New campaign to keep wildlife corridors free launched in northern Kenya

An Elephant with her baby crossing the road at Olpejeta Conservancy in Laikipia County. The Conservancy has incorporated wildlife corridors within its northern boundary fence to ensure migratory animals like elephants can move safely out of Ol Pejeta to the greater Laikipia/Samburu ecosystem. [Kipsang Joseph/Standard]

Two agencies have started a campaign to encourage local communities to protect wildlife and livestock corridors.

Dubbed 'Protect Our Rights of Passage: Keep Our Wildlife Corridors Free for Wildlife', the campaign will be launched at the Maralal Camel Derby on August 31, 2018.

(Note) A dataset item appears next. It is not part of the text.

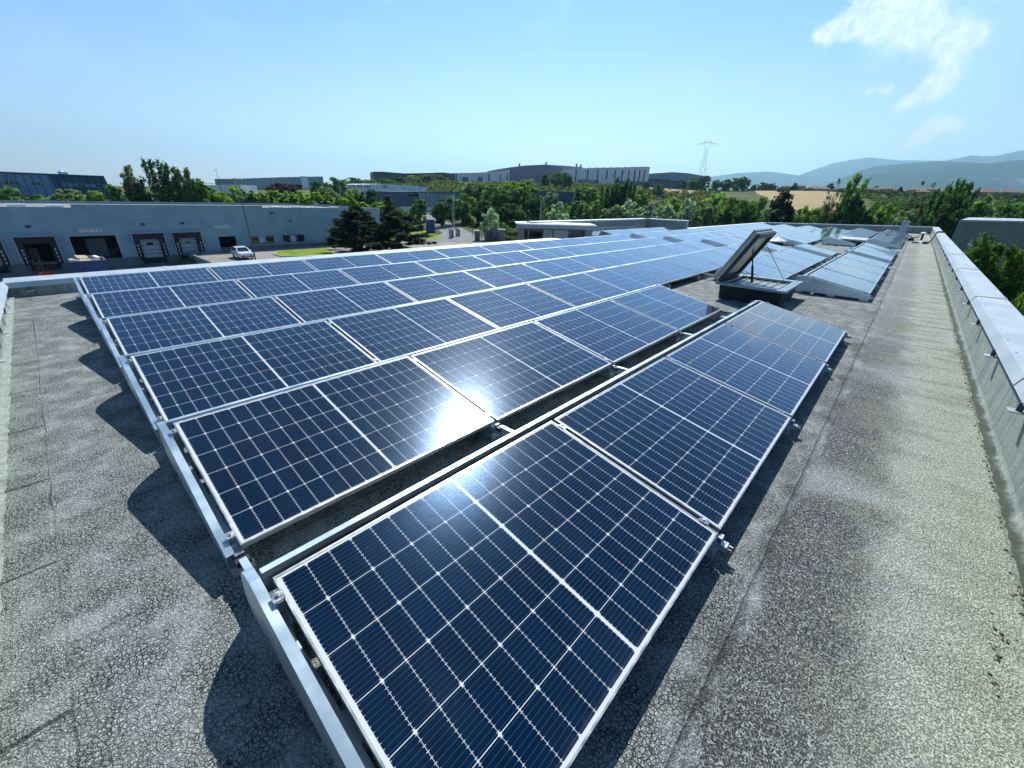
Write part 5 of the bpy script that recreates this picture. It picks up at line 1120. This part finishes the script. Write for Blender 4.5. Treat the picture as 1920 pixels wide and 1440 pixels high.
def rl(n,z0,z1,ln,el): return [(random.uniform(z0,z1),random.uniform(0,6.28),ln*random.uniform(.7,1.1),el+random.uniform(-.15,.2)) for _ in range(n)]
H0=10.0
def proto(kind,W0,crown,trunk): PROTO_T.setdefault(kind,[]).append((W0,crown,trunk))
for v in range(4):   # broadleaf
    W0=8.0; c=ellip(62,W0*.86,H0*.93,1.6,1.0,.35); c[:,2]+=rng.normal(size=62)*.3
    C,Nn,S=clumps(c,rng.uniform(.5,1.3,62),60,.40); proto('broad',W0,leaf_mesh('broad_crown',C,Nn,S),trunk_mesh('broad_trunk',H0,.22,rl(9,.2,.6,3.2,.6)))
for v in range(3):   # poplar: a few upswept spires
    W0=4.0; cs=[];rad=[]
    for s in range(5):
        bx,by=rng.normal(size=2)*.55; hh=H0*rng.uniform(.72,1.0); lx=rng.uniform(.2,.9)
        for k in range(24):
            z=1.2+(hh-1.4)*k/23; q=k/23; w=(.95*math.sin(math.pi*min(1,q*.75+.2))+.12); cs.append((bx*(1+q*.9)+lx*q*q+rng.normal()*.22,by*(1+q*.9)+rng.normal()*.22,z)); rad.append(w*rng.uniform(.35,.85))
    C,Nn,S=clumps(np.array(cs),rad,30,.26); C+=rng.normal(size=C.shape)*np.array([.16,.16,.22]); proto('poplar',4.5,leaf_mesh('poplar_crown',C,Nn,S),trunk_mesh('poplar_trunk',H0,.16,rl(8,.15,.6,2.2,1.1)))
for v in range(3):   # silvery, loose, drooping
    W0=8.0; c=ellip(70,W0*.86,H0*.95,1.0,1.0,.4); C,Nn,S=clumps(c,rng.uniform(.35,1.0,70),42,.34); C[:,2]-=(np.hypot(C[:,0],C[:,1])/W0)**2*1.4
    proto('willow',W0,leaf_mesh('silvery_crown',C,Nn,S,2.6),trunk_mesh('silvery_trunk',H0,.2,rl(9,.2,.6,3.2,.7)))
for v in range(3):   # young feathery
    W0=5.0; cs=[];rad=[]
    for s in range(26):
        az=rng.uniform(0,6.28); el=rng.uniform(.35,1.35); ln=rng.uniform(3.0,5.4)
        for k in (.35,.6,.85,1.0): cs.append((math.cos(az)*math.cos(el)*ln*k*.62,math.sin(az)*math.cos(el)*ln*k*.62,3.6+math.sin(el)*ln*k*1.1)); rad.append(.75*(1.15-k*.6))
    for s in range(16): cs.append((rng.normal()*1.1,rng.normal()*1.1,rng.uniform(.8,5))); rad.append(.9)
    C,Nn,S=clumps(np.array(cs),rad,24,.36); proto('young',W0,leaf_mesh('young_crown',C,Nn,S,2.2),trunk_mesh('young_trunk',H0,.14,rl(7,.25,.5,2.4,.8),.6))
for kind,W0,pw in (('conifer',3.4,.75),('conifer2',6.5,.6)):
    c=ellip(64,W0*.9,H0*.98,.7,pw,.2); C,Nn,S=clumps(c,rng.uniform(.35,.9,64),48,.30); proto(kind,W0,leaf_mesh('conifer_crown',C,Nn,S,2.0),trunk_mesh('conifer_trunk',H0,.2,rl(6,.2,.6,1.6,.2)))
def bare(seed):
    m=MB(); r_=random.Random(seed)
    def grow(p,d,ln,rad,dep):
        e=p+d*ln; m.tube([tuple(p),tuple((p+e)/2+Vector((r_.uniform(-.05,.05),r_.uniform(-.05,.05),0))*ln),tuple(e)],[rad,rad*.8,rad*.6],5,cap=False)
        if dep==0: return
        for k in range(3 if dep>1 else 4):
            q=(d+Vector((r_.uniform(-.55,.6),r_.uniform(-.55,.55),r_.uniform(-.05,.5)))).normalized(); grow(p+d*ln*r_.uniform(.55,1),q,ln*r_.uniform(.55,.8),rad*.55,dep-1)
    for k in range(5): grow(Vector((0,0,-.4)),Vector((r_.uniform(-.28,.45),r_.uniform(-.3,.3),1)).normalized(),4.2*r_.uniform(.8,1.15),.15,3)
    return m.mesh('bare_stems',M['bark'],smooth=True)
for v in range(2):
    W0=6.0; c=ellip(26,W0*.7,H0*.95,5.0,1.0,.5); C,Nn,S=clumps(c,rng.uniform(.2,.5,26),16,.24); proto('bare',W0,leaf_mesh('sparse_crown',C,Nn,S),bare(v+3))
# large near tree
W0=9.0; c=ellip(130,W0*.86,H0*.95,2.4,1.0,.45); C,Nn,S=clumps(c,rng.uniform(.5,1.25,130),170,.24); proto('leafy',W0,leaf_mesh('leafy_crown',C,Nn,S,1.25),trunk_mesh('leafy_trunk',H0,.28,rl(14,.25,.7,3.6,.6),n=10))
W0=8.0; c=ellip(110,W0*.86,H0*.95,2.0,1.0,.45); C,Nn,S=clumps(c,rng.uniform(.45,1.1,110),150,.24); proto('leafy',W0,leaf_mesh('leafy_crown',C,Nn,S,1.25),trunk_mesh('leafy_trunk',H0,.24,rl(12,.25,.7,3.2,.6),n=10))
# pines: whorls of boughs ending in dense needle tufts
def pine(kind,W0,zlow,gap,per):
    cs=[];rad=[];limbs=[]
    nz_=13
    for k in range(nz_):
        q=k/(nz_-1); z=zlow+(H0-zlow-.3)*q; wl=W0/2*(1-q)**.8*(1+.18*math.sin(k*2.1))+.25; nb=max(4,int(9-5*q))
        for b in range(nb):
            az=6.283*b/nb+k*.7+rng.uniform(-.25,.25); 
            if rng.random()<gap: continue
            ll=wl*rng.uniform(.75,1.1); limbs.append((z/H0,az,ll*.9,.12+.35*q))
            for f in np.arange(.35,1.05,.16):
                cs.append((math.cos(az)*ll*f+rng.normal()*.08,math.sin(az)*ll*f+rng.normal()*.08,z+ll*f*(.10+.3*q)+.16*f+rng.normal()*.08)); rad.append(rng.uniform(.26,.46)*(1.1-.25*q))
    C,Nn,S=clumps(np.array(cs),rad,per,.30); Nn=rng.normal(size=Nn.shape)
    proto(kind,W0,leaf_mesh('pine_crown',C,Nn,S*.55,4.5),trunk_mesh('pine_trunk',H0,.19,limbs,.97,8))
pine('pine',9.5,.9,.08,46); pine('pine2',11.5,1.6,.30,44)
COLS={'md':(.062,.13,.036),'lt':(.115,.19,.05),'br':(.13,.21,.03),'dk':(.036,.082,.032),'vdk':(.020,.036,.02),'ol':(.12,.165,.08),'sv':(.19,.25,.19),'sil':(.075,.10,.055),'pu':(.055,.028,.034),'nr':(.062,.11,.022),'nr2':(.10,.16,.02),'br2':(.09,.10,.07),'bk':(.05,.05,.03)}
KN={'broad':'leafy_tree','poplar':'poplar_tree','willow':'silvery_tree','young':'young_tree','conifer':'conifer_tree','conifer2':'conifer_tree','bare':'bare_tree','leafy':'maple_tree','pine':'pine_tree','pine2':'pine_tree'}
for i,(kind,x,y,zt,w,ck,lab,grp) in enumerate(TREES):
    pr=PROTO_T[kind][i%len(PROTO_T[kind])]; zb=hterr(x,y)-.15
    if kind in('leafy','pine','pine2') : zb=-6.85
    H=zt-zb; w*=1.45 if kind in('pine','pine2') else 1
    r=empty(KN[kind],(x,y,zb),random.uniform(0,6.28),lab,'tree',grp or None)
    if kind in('pine','pine2'): r.rotation_euler.z=.4
    if kind=='poplar': r.rotation_euler.z=R(-50)+random.uniform(-.4,.4)
    r.scale=(w/pr[0],w/pr[0],H/H0)
    c=bpy.data.objects.new('crown',pr[1]); COL.objects.link(c); c.parent=r; j=1.6+random.uniform(-.2,.2); k=COLS[ck]; c.color=(k[0]*j,k[1]*j,k[2]*j*1.25,1)
    t_=bpy.data.objects.new('trunk',pr[2]); COL.objects.link(t_); t_.parent=r
# ground cover between the trees
def inpoly(x,y,poly):
    s=False; j=len(poly)-1
    for i in range(len(poly)):
        if (poly[i][1]>y)!=(poly[j][1]>y) and x<(poly[j][0]-poly[i][0])*(y-poly[i][1])/(poly[j][1]-poly[i][1])+poly[i][0]: s=not s
        j=i
    return s
KEEP=[[(150,4),(215,10),(300,18),(395,38),(420,66),(415,105),(380,122),(330,108),(270,84),(200,44)],[(50,70),(60,66),(68,64),(76,78),(88,96),(100,126),(104,134),(90,138),(80,120),(66,98),(55,84)],[(290,122),(345,115),(376,135),(372,170),(330,180),(280,150)],[(86,136),(126,138),(128,170),(90,166)],[(13,30),(70,30),(74,60),(62,76),(13,76)]]
def scatter(name,n,azr,dr,size,hgt,col,seed,kind='stuff',leaf=.7,per=26):
    r_=np.random.default_rng(seed); cs=[];rad=[]
    while len(cs)<n:
        a=math.radians(r_.uniform(*azr)); d=math.sqrt(r_.uniform(dr[0]**2,dr[1]**2)); x,y=d*math.cos(a),d*math.sin(a)
        if any(inpoly(x,y,k) for k in KEEP): continue
        s=size*r_.uniform(.5,1.4); cs.append((x,y,hterr(x,y)+s*hgt*.45)); rad.append(s)
    C,Nn,S=clumps(np.array(cs),rad,per,leaf); o=bpy.data.objects.new(name,leaf_mesh(name,C,Nn,S)); COL.objects.link(o); o.color=(col[0]*1.3,col[1]*1.35,col[2]*1.5,1); return tag(o,kind=kind)
scatter('undergrowth',1500,(-14,47),(88,215),2.2,.9,(.035,.062,.02),1)
scatter('undergrowth',900,(33,62),(205,330),2.8,.8,(.06,.085,.028),2,leaf=1.0)
scatter('undergrowth',420,(8,36),(215,330),2.4,.7,(.06,.08,.03),3,leaf=.9)
scatter('undergrowth',900,(64,99),(119,137),1.35,.9,(.055,.065,.028),4,leaf=.55)
scatter('undergrowth',260,(60,99),(98,108),1.1,1.5,(.10,.085,.04),5,leaf=.45)
scatter('undergrowth',500,(50,66),(120,165),2.2,.9,(.045,.07,.022),6)
scatter('undergrowth',420,(-14,22),(330,470),2.4,.6,(.03,.05,.02),7,leaf=1.2)
scatter('undergrowth',800,(-16,13),(105,330),3.4,.8,(.045,.085,.026),11,leaf=.9)
scatter('undergrowth',130,(-14,14),(395,450),2.6,.8,(.03,.055,.025),12,leaf=1.0)
scatter('tall_grass',620,(38,48.5),(92,122),.8,.8,(.17,.16,.05),8,leaf=.34)
scatter('tall_grass',300,(48,56),(118,140),1.0,.9,(.10,.13,.04),9,leaf=.4)

# ------------------------------------------------------------------ haze
t=NT('haze_air'); t.N.remove(t.p); v=t.n('ShaderNodeVolumePrincipled'); v.inputs['Density'].default_value=HAZE; v.inputs['Color'].default_value=(.46,.79,1.0,1); v.inputs['Anisotropy'].default_value=.4
t.L.new(v.outputs[0],t.out.inputs['Volume'])
tag(MB().box(-19500,-19500,-135,19500,19500,1420).obj('haze',t.mat),kind='stuff')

It brings together the Kalama Community Wildlife Conservancy and Save the Elephants.

Four elephant corridors at the heart of the campaign were identified after Save the Elephants analysed more than 20 years of tracking data.

The data was then presented to the local communities to agree on areas to be set aside for elephant movement.

Elephants use corridors as critical lifelines to find food, water and mates while local communities need to protect the land for their livestock.

Unplanned development

Experts say that safe passage between reserves in northern Kenya is critical for the future of elephants, but this is threatened by the spread of infrastructure and unplanned development.

The materials for the campaign - written in English and Samburu - will be printed on banners, flags, T-shirts and reflectors for boda boda drivers in Samburu and Laikipia.

As part of the launch, a group of nine women picked from the Samburu and Turkana communities and named 'Mama Tembos' will patrol wildlife and livestock corridors.

Modelled after 'Mama Simbas', who work with Ewaso Lions to protect the big cats, Mama Tembos have been hailed as an important front in countering human/wildlife conflict.

“The Samburu community lives side by side in harmony with elephants, we consider them to be part of us. I hope other communities will emulate what we are trying to do," said David Lekoomet, the chairman of the Kalama Community Wildlife Conservancy board.